IMHO I don't think the basic concept of stocks, markets or whatever spending
the same time at overbought and oversold levels is valid. For instruments in
a trading range this may be true, but in trending markets many TA indicators
can spend a long time at extended levels. Markets also fluctuate between
trading range, trending, and flat. I have found Dynamic Zones (self
adjusting OB/OS levels - based on std deviation or similar) can be used with
virtually any indicator to make them more adaptable to changing market
conditions.

Just my 2 cents.
Regards
John


Dynamic Zones (self a
----- Original Message -----
From: "Dimitris Tsokakis" <TSOKAKIS@xxxx>
To: <amibroker@xxxxxxxxxxxxxxx>
Sent: Monday, July 23, 2001 11:11 AM
Subject: [amibroker] Oversold and Overbought Time


Oversold and overbought levels are usually selected by experience and may
be not satisfactory for a certain Market.
We can change levels in order to give a more reliable description of the
Market.

1. When we select 30, 70 , i.e. equal distance from 0, 100, we have not any
reason
to do it.

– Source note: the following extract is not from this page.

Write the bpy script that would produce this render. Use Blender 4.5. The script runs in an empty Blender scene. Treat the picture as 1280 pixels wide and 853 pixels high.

Perhaps 24, 70 for example would be more realistic.

2. I have the following idea:
I will examine the oversold time for each stock, I will take its average and
so I will
define the "mean oversold time (MOT)" for the Market.
This will be done for an oversold level which gives MOT >5% of total days,
else oversold is meaningless.

3. Then I will search for a certain overbought level which gives the same
"mean
overbought time". I consider this more fair for the Market, whereas 30, 70
or 20, 80
sounds abritary.
In other words, I ask levels which share the time equally for oversold and
overbought
phases.

Any opinion on this ?
(The thought behind the curtain is that buyers and sellers wait nearly the
same
time interval, until they change the trend.)
(formulas are almost prepared, I want to discuss the basic thought).